= Task details =
Return, unaltered, every line from the beginning of the material below up to and including the one with "COL = S.collection".

= Given material =
===============

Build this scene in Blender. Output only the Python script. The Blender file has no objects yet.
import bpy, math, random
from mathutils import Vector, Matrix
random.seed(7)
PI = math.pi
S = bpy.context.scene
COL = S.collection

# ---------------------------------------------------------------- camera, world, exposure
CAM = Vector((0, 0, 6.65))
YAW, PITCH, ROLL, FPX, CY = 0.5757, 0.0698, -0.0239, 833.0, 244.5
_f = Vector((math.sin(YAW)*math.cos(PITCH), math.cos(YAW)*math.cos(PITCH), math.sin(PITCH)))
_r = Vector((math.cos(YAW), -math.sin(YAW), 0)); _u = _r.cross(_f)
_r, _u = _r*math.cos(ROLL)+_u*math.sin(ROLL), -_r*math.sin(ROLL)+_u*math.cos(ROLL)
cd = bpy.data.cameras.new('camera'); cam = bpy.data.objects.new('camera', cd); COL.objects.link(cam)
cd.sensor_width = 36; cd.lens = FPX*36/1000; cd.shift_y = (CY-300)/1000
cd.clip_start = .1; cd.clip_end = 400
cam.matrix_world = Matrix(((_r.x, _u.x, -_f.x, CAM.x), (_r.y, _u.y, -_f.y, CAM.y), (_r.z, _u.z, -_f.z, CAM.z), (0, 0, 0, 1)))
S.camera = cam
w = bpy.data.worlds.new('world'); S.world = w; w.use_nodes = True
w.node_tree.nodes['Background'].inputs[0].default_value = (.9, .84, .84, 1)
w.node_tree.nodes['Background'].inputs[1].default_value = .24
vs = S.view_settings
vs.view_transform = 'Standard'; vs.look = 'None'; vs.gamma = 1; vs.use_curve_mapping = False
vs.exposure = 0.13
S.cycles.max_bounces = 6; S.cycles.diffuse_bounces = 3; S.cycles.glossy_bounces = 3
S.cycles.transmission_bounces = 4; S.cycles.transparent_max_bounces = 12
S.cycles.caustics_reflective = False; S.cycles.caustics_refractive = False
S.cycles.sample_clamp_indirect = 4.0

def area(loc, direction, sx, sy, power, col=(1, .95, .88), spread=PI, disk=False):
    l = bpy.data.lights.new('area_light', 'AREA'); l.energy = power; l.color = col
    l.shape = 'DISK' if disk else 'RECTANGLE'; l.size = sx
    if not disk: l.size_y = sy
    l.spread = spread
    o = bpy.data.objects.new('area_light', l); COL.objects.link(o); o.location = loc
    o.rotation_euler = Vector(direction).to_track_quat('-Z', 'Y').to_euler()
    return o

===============

= Answer to this exercise =
Build this scene in Blender. Output only the Python script. The Blender file has no objects yet.
import bpy, math, random
from mathutils import Vector, Matrix
random.seed(7)
PI = math.pi
S = bpy.context.scene
COL = S.collection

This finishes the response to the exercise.